Cox deserves a large measure of credit for the way the architecture school has embraced the project. As mayor, he oversaw the McIntire Park master planning process, which ended up as a cause of frustration and a point of pride for him. Far from dampening his hopes, he believes the bridge design competition can be a game-changer.
“I hope it becomes the catalyst for the total transformation of the area,” Cox said. “I think that it’s highly likely that amongst the various proposals, there will be the germ of an idea that nobody has thought of that might be transformative and give the city the courage to make a bold move.”

And then there’s Wimer, the primary instigator, who doesn’t think the city can move forward with the MMM plan after people see what’s possible.
“Once you have seen that vision as a model and then for the city to come back and say, ‘We’re going to give you what you used to have, that old bridge.

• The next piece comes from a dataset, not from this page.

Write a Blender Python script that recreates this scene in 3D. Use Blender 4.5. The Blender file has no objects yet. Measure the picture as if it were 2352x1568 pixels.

And we’re going to pay a million bucks to the people who designed it and we’re going to pay $14 million of your taxes to build it…’ I just don’t see it,” he said.

Belmont Bridge Design Competition entries are on display at the CitySpace Gallery from February 13-19. People’s choice and jury awards will be announced at 8pm on Sunday, February 19. Jury members include: UVA architecture faculty members Peter Waldman and Phoebe Crisman; Belmont-Carlton Neighborhood Association President Greg Jackson; Downtown Business Association member Joan Fenton; Heather Higgins of Bike Charlottesville; Bridge PAI co-founder Zack Worrell; and Brian Wimer.
Spanish architect Eduardo Arroyo (left), founder of the architecture firm NO.MAD, engaged students and faculty members from UVA’s School of Architecture and School of Landscape Architecture in “Belmont Vortex,” which will produce 29 entries in the Belmont Bridge Design Competition.